Attaque contre "l'éducation occidentale"

"Ce qu'il s'est passé en Katsina a pour but de décourager les pratiques anti-musulmanes comme l'éducation occidentale qui n'est pas ce que permet Allah et son Prophète", a déclaré Abubakar Shekau. La revendication est tardive, plus de trois jours après les faits. Elle n'entre pas non plus dans les détails sur le nombre d'enfants enlevés ou sur le mode opératoire.

Aussi pensait-on que des "bandits", des groupes armés spécialistes des enlèvements, étaient derrière cette action. Jusqu'à présent, la région est le théâtre d'attaques contre l'armée nigériane et d'enlèvements à faible échelle pour obtenir le paiement d'une rançon.

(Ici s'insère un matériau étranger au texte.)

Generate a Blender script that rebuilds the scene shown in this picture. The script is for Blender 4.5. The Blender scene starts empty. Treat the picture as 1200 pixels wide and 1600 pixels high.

Image d'une vidéo non-datée sur laquelle apparaît Aboubakar Shakau, chef de Boko Haram. Le groupe terroriste a revendiqué l'attaque, le 11 décembre 2020, contre le lycée de Kankara au Nigeria. (Reuters)

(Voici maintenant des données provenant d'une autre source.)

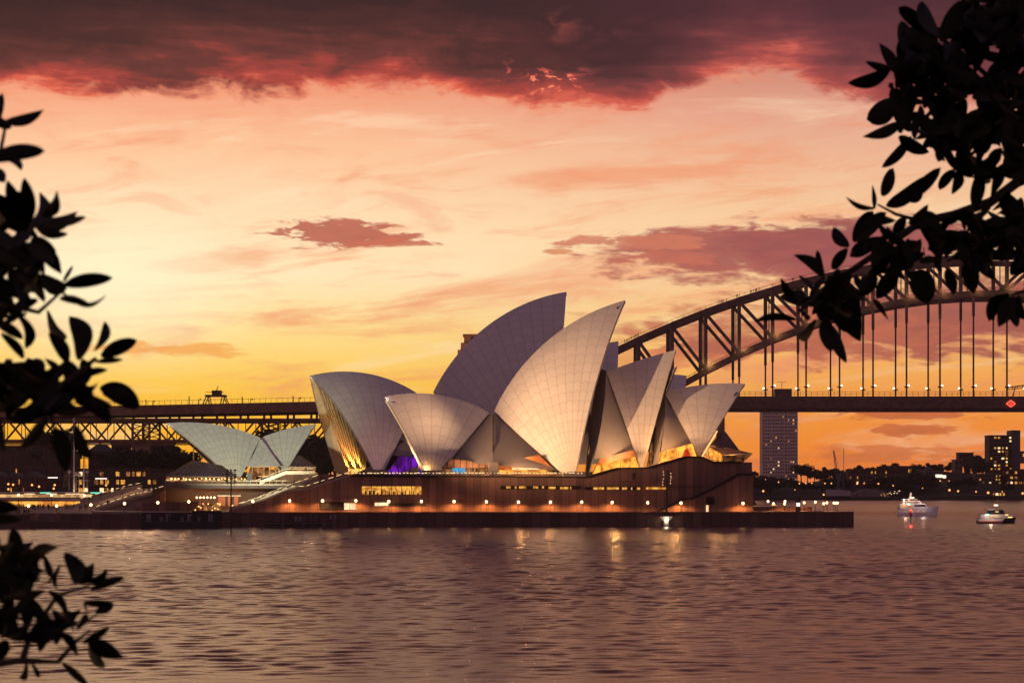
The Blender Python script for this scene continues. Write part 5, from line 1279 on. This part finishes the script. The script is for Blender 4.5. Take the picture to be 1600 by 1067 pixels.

Extension de l'influence de Boko Haram

Si l'opération contre l'établissement de Kankara a bien été pilotée par Boko Haram, cela constituerait une première pour le groupe terroriste. En effet, Kankara se situe à 100 km environ à vol d'oiseau à l'ouest de Kano, la grande ville du nord du Nigeria. La région est très éloignée de sa zone d'opération, située à l'est du pays, près du lac Tchad.

A cette distance de sa base, il semble peu probable que le groupe terroriste soit directement responsable de l'attaque. D'autant que les assaillants sont arrivés à moto devant l'établissement scolaire. L'attaque pourrait être l'œuvre de groupes armés, installés dans le nord-ouest du Nigeria qui ont fait allégeance il y a peu au chef de Boko Haram. Cela indique clairement l'extension de l'influence du groupe islamiste qui gagne ainsi tout le nord du pays, le long de la frontière avec le Niger.

Le président Buhari affaibli

L'opération est également un véritable camouflet pour le président Buhari. Ella eu lieu dans son fief, l'Etat de Katsina, où il était présent au moment de l'attaque, dans sa résidence de Dora. Un message très clair est ainsi adressé, alors que le président nigérian a déclaré que la lutte contre Boko Haram était une priorité. Or, le groupe terroriste et ses affidés sont libres de leurs faits et gestes sur tout le nord du Nigeria.

D'ailleurs, l'enlèvement des élèves a pris une tournure très politique. La population de la région concernée, mais aussi l'opposition nationale, instruisent un procès en incompétence du président Buhari. Ceci explique sûrement la confusion qui règne sur le déroulé des événements. Le nombre d'élèves manquants est lui-même sujet à caution.

Pour les autorités locales, 333 élèves ont été enlevés, alors que le gouvernement fédéral n'en relève que dix ! Mais selon le registre de l'école, 668 élèves seraient manquants : enlevés, cachés dans la forêt, ou simplement rentrés chez eux.

De possibles négociations ?

Des informations tout aussi contradictoires circulent sur les opérations militaires menées pour retrouver les élèves et leurs kidnappeurs. Les autorités ont annoncé lundi 14 décembre que les terroristes avaient été localisés et qu'une opération militaire était en cours. Mais désormais, on parle de négociations.

Selon le gouverneur de l'Etat de Katsina, Aminu Masari, les ravisseurs ont pris contact et des négociations sont en cours. Une information démentie par Boko Haram qui prétend n'avoir fait aucune demande ni être en relation avec certains parents.